Minutes: Minutes for 17 February 2016

Wed 17 February 2016
By OpenCMISS Project.

Present: Oliver, Martyn, Chris, Prasad, Richard, Andre, Hugh, Daniel, Peter

Apologies:

  1. Manage system status - are we ready to switch default build systems?
    • Platform statuses
      • Windows MSVC - MSVC 2013 update 5 minimum required
        • Daniel can build Iron and Zinc, Zinc passed 100% tests, Iron has some breaks but just the same examples that break on other platforms.
        • Zinc working fine MSVC 2015 (Community edition)

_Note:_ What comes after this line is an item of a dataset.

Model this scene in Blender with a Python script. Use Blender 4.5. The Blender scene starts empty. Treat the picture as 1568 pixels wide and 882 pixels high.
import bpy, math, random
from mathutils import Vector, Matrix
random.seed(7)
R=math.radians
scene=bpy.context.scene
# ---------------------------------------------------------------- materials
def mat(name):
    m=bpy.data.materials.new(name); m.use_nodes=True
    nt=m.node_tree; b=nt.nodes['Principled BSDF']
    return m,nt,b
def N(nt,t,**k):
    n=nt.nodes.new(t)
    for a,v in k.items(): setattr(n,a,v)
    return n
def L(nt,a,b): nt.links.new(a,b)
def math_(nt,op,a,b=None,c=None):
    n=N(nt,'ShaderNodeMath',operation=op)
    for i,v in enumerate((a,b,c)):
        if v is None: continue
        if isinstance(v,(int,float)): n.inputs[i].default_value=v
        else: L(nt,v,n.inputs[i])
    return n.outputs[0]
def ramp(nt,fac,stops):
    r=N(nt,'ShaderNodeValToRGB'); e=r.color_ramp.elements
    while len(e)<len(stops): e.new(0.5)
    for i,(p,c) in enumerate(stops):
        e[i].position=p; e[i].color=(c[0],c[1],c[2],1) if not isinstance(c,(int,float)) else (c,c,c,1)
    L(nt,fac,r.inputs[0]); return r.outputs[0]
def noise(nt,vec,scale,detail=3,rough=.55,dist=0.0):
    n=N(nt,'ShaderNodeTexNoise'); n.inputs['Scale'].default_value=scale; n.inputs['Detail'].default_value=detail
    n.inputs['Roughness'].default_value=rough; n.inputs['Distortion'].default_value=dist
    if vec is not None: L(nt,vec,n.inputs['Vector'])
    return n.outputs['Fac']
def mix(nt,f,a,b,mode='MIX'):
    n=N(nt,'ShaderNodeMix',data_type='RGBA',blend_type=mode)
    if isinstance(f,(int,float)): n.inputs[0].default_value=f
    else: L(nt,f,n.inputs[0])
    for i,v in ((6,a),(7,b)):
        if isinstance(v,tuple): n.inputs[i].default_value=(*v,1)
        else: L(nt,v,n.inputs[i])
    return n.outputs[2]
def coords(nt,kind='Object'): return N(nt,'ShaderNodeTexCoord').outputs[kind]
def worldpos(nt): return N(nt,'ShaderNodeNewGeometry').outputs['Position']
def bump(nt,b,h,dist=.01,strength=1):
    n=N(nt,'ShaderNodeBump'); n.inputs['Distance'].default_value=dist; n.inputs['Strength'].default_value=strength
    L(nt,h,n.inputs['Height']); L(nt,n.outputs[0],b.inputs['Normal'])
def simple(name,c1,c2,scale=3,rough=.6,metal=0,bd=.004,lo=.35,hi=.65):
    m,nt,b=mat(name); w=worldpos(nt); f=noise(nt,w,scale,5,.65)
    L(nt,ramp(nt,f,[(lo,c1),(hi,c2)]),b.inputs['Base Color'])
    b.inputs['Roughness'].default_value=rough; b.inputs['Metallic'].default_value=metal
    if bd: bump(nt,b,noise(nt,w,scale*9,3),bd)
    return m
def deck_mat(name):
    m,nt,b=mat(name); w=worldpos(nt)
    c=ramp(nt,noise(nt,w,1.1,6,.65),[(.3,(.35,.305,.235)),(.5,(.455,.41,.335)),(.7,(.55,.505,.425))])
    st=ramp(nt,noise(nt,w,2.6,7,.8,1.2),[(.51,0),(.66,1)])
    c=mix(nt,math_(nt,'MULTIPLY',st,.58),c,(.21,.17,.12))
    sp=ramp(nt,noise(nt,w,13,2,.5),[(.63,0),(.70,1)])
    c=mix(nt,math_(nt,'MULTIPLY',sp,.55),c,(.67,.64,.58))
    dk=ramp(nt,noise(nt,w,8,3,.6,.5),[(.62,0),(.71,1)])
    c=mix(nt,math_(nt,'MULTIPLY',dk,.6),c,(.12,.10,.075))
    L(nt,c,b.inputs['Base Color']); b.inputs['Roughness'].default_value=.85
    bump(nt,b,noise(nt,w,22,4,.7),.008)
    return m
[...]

      • Windows MSYS - Building without Python bindings, but work stopped in favour of MSVC
        • Building Python bindings breaks (possibly an issue with 32 vs 64 bit Python library)
    • Linux Ubuntu
      • All good and working.
      • All Zinc tests pass on a range of machines (Auckland and Stuttgart)
    • Linux Fedora
      • TBC
    • Linux Arch
      • Working well.
    • Scientific Linux
      • Working well.
    • OS X
      • OS X 10.9 Passing all the tests (apart from the Iron ones not working on all platforms)
      • OS X 10.10 devel not passing Iron tests (for Andre) but non-devel version working well (including Python)

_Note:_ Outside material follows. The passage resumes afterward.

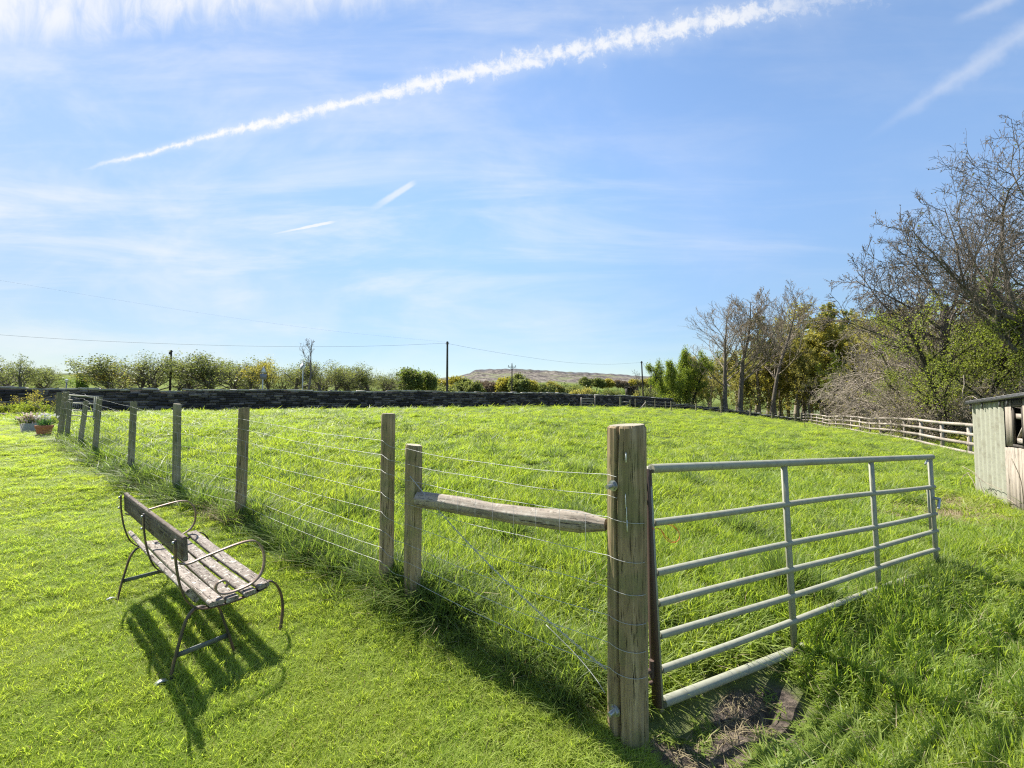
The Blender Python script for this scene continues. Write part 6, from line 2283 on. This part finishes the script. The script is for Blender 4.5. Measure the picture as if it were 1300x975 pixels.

      • OS X 10.11 (Hugh) was working, but not tried recently
    • NeSI PAN cluster
      • TBC
    • Latest gfortran (5.2) giving internal compiler error when compiling Iron.

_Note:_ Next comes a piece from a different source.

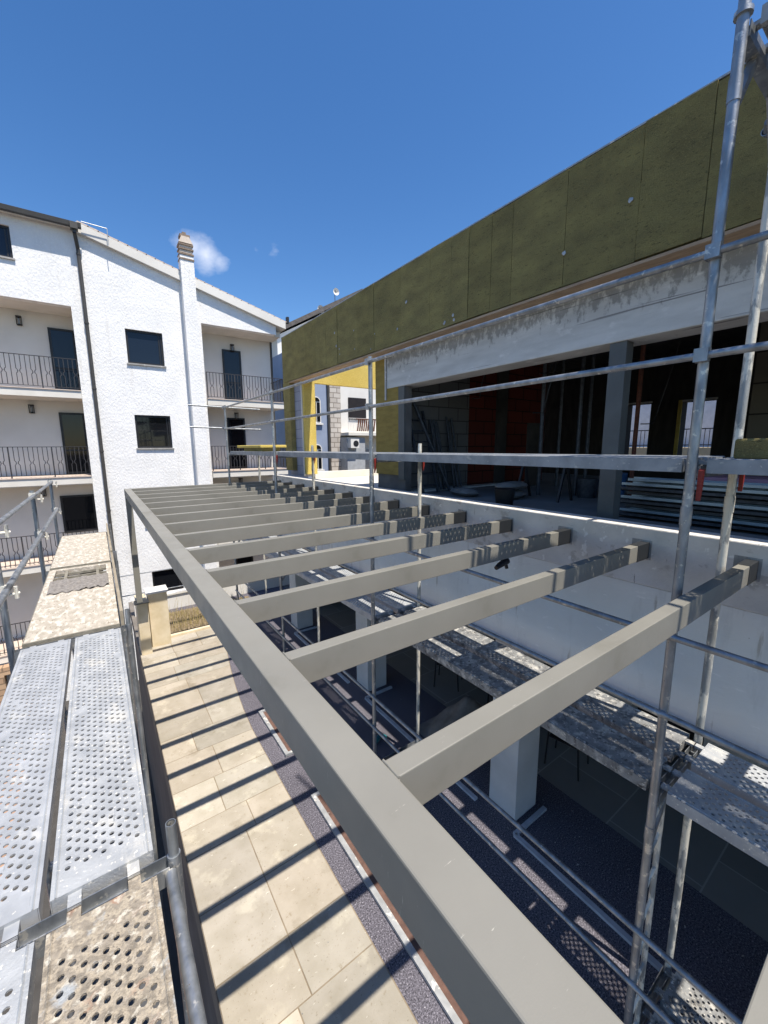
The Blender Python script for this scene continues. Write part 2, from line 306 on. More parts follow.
# a few small fair-weather clouds, part of the sky itself
tc = N.new('ShaderNodeTexCoord'); nz = N.new('ShaderNodeTexNoise'); nz.inputs['Scale'].default_value = 13; nz.inputs['Detail'].default_value = 8; nz.inputs['Roughness'].default_value = .58
nmp = N.new('ShaderNodeMapping'); nmp.inputs['Scale'].default_value = (1,1,1.6); L.new(tc.outputs['Generated'], nmp.inputs[0]); L.new(nmp.outputs[0], nz.inputs['Vector'])
cloud_fac = None
def cloud(direction, radius, dens):
    global cloud_fac
    d = Vector(direction).normalized()
    dist = N.new('ShaderNodeVectorMath'); dist.operation = 'DISTANCE'; dist.inputs[1].default_value = d; L.new(tc.outputs['Generated'], dist.inputs[0])
    mr = N.new('ShaderNodeMapRange'); mr.inputs['From Min'].default_value = 0; mr.inputs['From Max'].default_value = radius; mr.inputs['To Min'].default_value = dens; mr.inputs['To Max'].default_value = -.35
    L.new(dist.outputs['Value'], mr.inputs['Value'])
    a = N.new('ShaderNodeMath'); a.operation = 'ADD'; L.new(mr.outputs[0], a.inputs[0]); L.new(nz.outputs['Fac'], a.inputs[1])
    r = N.new('ShaderNodeMapRange'); r.inputs['From Min'].default_value = .42; r.inputs['From Max'].default_value = 1.0; L.new(a.outputs[0], r.inputs['Value'])
    if cloud_fac is None: cloud_fac = r.outputs[0]
    else:
        mxm = N.new('ShaderNodeMath'); mxm.operation = 'MAXIMUM'; L.new(cloud_fac, mxm.inputs[0]); L.new(r.outputs[0], mxm.inputs[1]); cloud_fac = mxm.outputs[0]
for d_, r_, k_ in [((.217,.903,.373),.055,.34),((.195,.903,.384),.045,.24),((.24,.899,.364),.04,.24),((.173,.907,.384),.04,.06),((.305,.867,.395),.04,.0),((.337,.853,.398),.035,-.02)]: cloud(d_, r_, k_)
cm = N.new('ShaderNodeMath'); cm.operation = 'MULTIPLY'; cm.inputs[1].default_value = .62; L.new(cloud_fac, cm.inputs[0])
mx = N.new('ShaderNodeMix'); mx.data_type = 'RGBA'; mx.inputs[7].default_value = (7.0,7.3,8.0,1)
hs = N.new('ShaderNodeHueSaturation'); hs.inputs['Saturation'].default_value = 1.27; hs.inputs['Hue'].default_value = .505; L.new(sky.outputs[0], hs.inputs['Color'])
L.new(hs.outputs[0], mx.inputs[6]); L.new(cm.outputs[0], mx.inputs[0]); L.new(mx.outputs[2], bg.inputs['Color'])

sl = bpy.data.lights.new('sun', 'SUN'); sl.energy = 4.2; sl.angle = R(.53); sl.color = (1,.95,.88)
so = bpy.data.objects.new('sun', sl); C.objects.link(so); so.rotation_euler = SUN.to_track_quat('Z','Y').to_euler(); so.location = (0,-5,20)

F_PX, PIT, YAW, ROL = 401.74, R(9.18916841), R(35.43157659), R(-.38200137)
fw = Vector((math.sin(YAW)*math.cos(PIT), math.cos(YAW)*math.cos(PIT), -math.sin(PIT)))
r0 = Vector((math.cos(YAW), -math.sin(YAW), 0)); u0 = r0.cross(fw)
rr = r0*math.cos(ROL)+u0*math.sin(ROL); uu = -r0*math.sin(ROL)+u0*math.cos(ROL)
cam = bpy.data.cameras.new('camera'); co = bpy.data.objects.new('camera', cam); C.objects.link(co)
cam.sensor_fit = 'HORIZONTAL'; cam.sensor_width = 36; cam.lens = F_PX/768*36; cam.clip_start = .03; cam.clip_end = 3000
m3 = Matrix((rr, uu, -fw)).transposed(); co.matrix_world = m3.to_4x4(); sc.camera = co
sc.view_settings.use_white_balance = True; sc.view_settings.white_balance_temperature = 6800; sc.view_settings.view_transform = 'Standard'; sc.view_settings.look = 'None'; sc.view_settings.gamma = 1; sc.view_settings.exposure = 0.80

GZ = -4.34        # terrace level
SZ = -9.0         # street level

# ------------------------------------------------------------------ setting: ground
b = MB(); b.add([(-900,-900,SZ),(900,-900,SZ),(900,900,SZ),(-900,900,SZ)], [(0,1,2,3)]); tag(b.build('ground', asphalt), kind='structure')
b = MB(); b.box(.372, 16, -8, 13.2, GZ-.4, GZ-.012); tag(b.build('terrace_slab', M('terrace_edge', hexc('77716a'), hexc('625d57'), scale=3, rough=.9)), kind='structure')
b = MB(); b.box(.41, 15.9, -7.9, 13.1, SZ, GZ-.4); tag(b.build('terrace_base', M('terrace_base_render', hexc('5d5a57'), hexc('4d4a48'), scale=2, rough=.95)), kind='structure')
b = MB(); b.add([(.5,-7.9,GZ-.006),(4.45,-7.9,GZ-.006),(4.45,13.0,GZ-.006),(.5,13.0,GZ-.006)],[(0,1,2,3)]); tag(b.build('felt_ground_cover', felt_m), kind='structure')
b = MB(); b.add([(4.42,-7.9,GZ),(11,-7.9,GZ),(11,10,GZ),(4.42,10,GZ)],[(0,1,2,3)]); tag(b.build('tiled_floor', tilefloor_m), kind='structure')
# paving slabs
def xr(y): return 1.58 + (max(0, y-5.6)**1.6)*.058
b = MB(); tones = []
y = -3.2; i = 0
rnd = random.Random(3)
while y < 10.0:
    dy = [.62,.40,.62,.62,.50,.62][i % 6]
    y1 = min(y+dy, 10.0); X1a, X1b = xr(y), xr(y1); n = 2
    cuts = [.375, .375 + rnd.choice([.62,.50,.74,.42]), None]
    if X1a > 1.95: cuts = [.375, .98, 1.55, None]
    for c0, c1 in zip(cuts, cuts[1:]):
        e0 = X1a if c1 is None else c1; e1 = X1b if c1 is None else c1
        t = rnd.uniform(.80, 1.04); tint = rnd.choice([(1,1,1),(1,.985,.95),(1.0,.97,.93),(.98,.985,.97)])
        if (i, c0) in ((5,.375),(9,.375),(14,.375)): t = 1.18
        g = .0035; z1 = GZ+rnd.uniform(-.001,.0015)
        vs = [(c0+g,y+g,GZ-.01),(e0-g,y+g,GZ-.01),(e1-g,y1-g,GZ-.01),(c0+g,y1-g,GZ-.01)]
        vs += [(p[0]+(.002 if k in (0,3) else -.002), p[1]+(.002 if k < 2 else -.002), z1) for k, p in enumerate(vs)]
        b.add(vs, [(4,5,6,7),(0,1,5,4),(1,2,6,5),(2,3,7,6),(3,0,4,7)]); tones += [(t*tint[0],t*tint[1],t*tint[2],1)]*5
    y = y1; i += 1
o = b.build('paving', paving_m, fixn=False); tag(o, kind='structure')
ca = o.data.color_attributes.new('tone', 'FLOAT_COLOR', 'CORNER')
for p in o.data.polygons:
    for li in p.loop_indices: ca.data[li].color = tones[p.index]
b = MB(); b.box(.376, 2.9, -3.2, 9.99, GZ-.0115, GZ-.0095); 
bb = MB(); 
ys = [-3.2+.3*k for k in range(45)]
for ya, yb in zip(ys, ys[1:]):
    bb.add([(.376,ya,GZ-.004),(xr(ya)+.006,ya,GZ-.004),(xr(yb)+.006,yb,GZ-.004),(.376,yb,GZ-.004)],[(0,1,2,3)])
tag(bb.build('paving_bed', M('joint_mortar', hexc('8c7f6b'), hexc('776b59'), scale=10, rough=1)), kind='structure')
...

    • OpenMPI (1.8.4+) shared builds don’t work
    • Intel 13 compiler suite can give errors with long paths
    • Packaging
      • Daniel discovered a bug in CMake that breaks packaging of components, reported to CMake.
      • Daniel developing CPack script for windows installer, which could then be used for other platform specific installers.
      • CPack doesn’t seem to allow multiple configurations in a single installer. Future investigation could result in a packaging script that overcomes this.
      • Some platform installers will disallow installing to the same file system location.
    • Should MPI implementation be bundled into the OpenCMISS installer? Would need to include all supporting MPI execution tools. Can add dependencies on system packages, etc. This could be something investigated in future to improve packaging/installers.
    • Further investigation needed regarding CPack/CMake/Manage vs python based configuration/setup (i.e. pip) for OpenCMISS application (Neon) and how that works with the SDKs.
    • Downloads (Daniel working on Windows installers currently)
      • Application binary
        • Neon application (with supporting libraries, python, etc. hidden underneath).
        • Neon not yet integrated into manage.
        • Initial target to get a pre-built Neon executable and simply include that in the package/installer. Not attempting to create that bundle using the CPack configuration used to create the SDKs.
      • User SDK - no source, just building applications. Manage not needed.
        • arch path should be used to ensure matching toolchains and MPI
        • multiple MPI implementations included in SDK? can be done, but initial step would be separate SDKs for each MPI.
      • Developer SDK - sources for Iron and Zinc (and Neon in future) with pre-built dependencies. Use manage to configure locally.
        • arch path should be used.
        • multiple MPIs could be included, but as for user SDK initial step is separate downloads for different configurations.
      • Source code - manage repository is the starting point.
  2. Testing status - are we ready to make a release?
    • CI not yet set up and running, relying on the usual develop “make test”
    • Zinc unit tests comprehensive and passing across all platforms
    • Iron tests mostly working across all platforms.
    • Yes, ready to make an initial release.
    • Release numbering and versioning of components still needs to be decided.
  3. Development process
    • Branch definitions and intentions for OpenCMISS repositories
      • Proposal 1: - branches in ‘prime’ repository: master; develop
        • ‘master’ branch is only used for releases any commit on the branch is a release
        • ‘develop’ branch is used for collecting together the current development code that has been reviewed and given the green tick from CI.
        • All pull requests are made against the develop branch
        • Users are free to use their own branches as they see fit, we would encourage a branch for everything approach.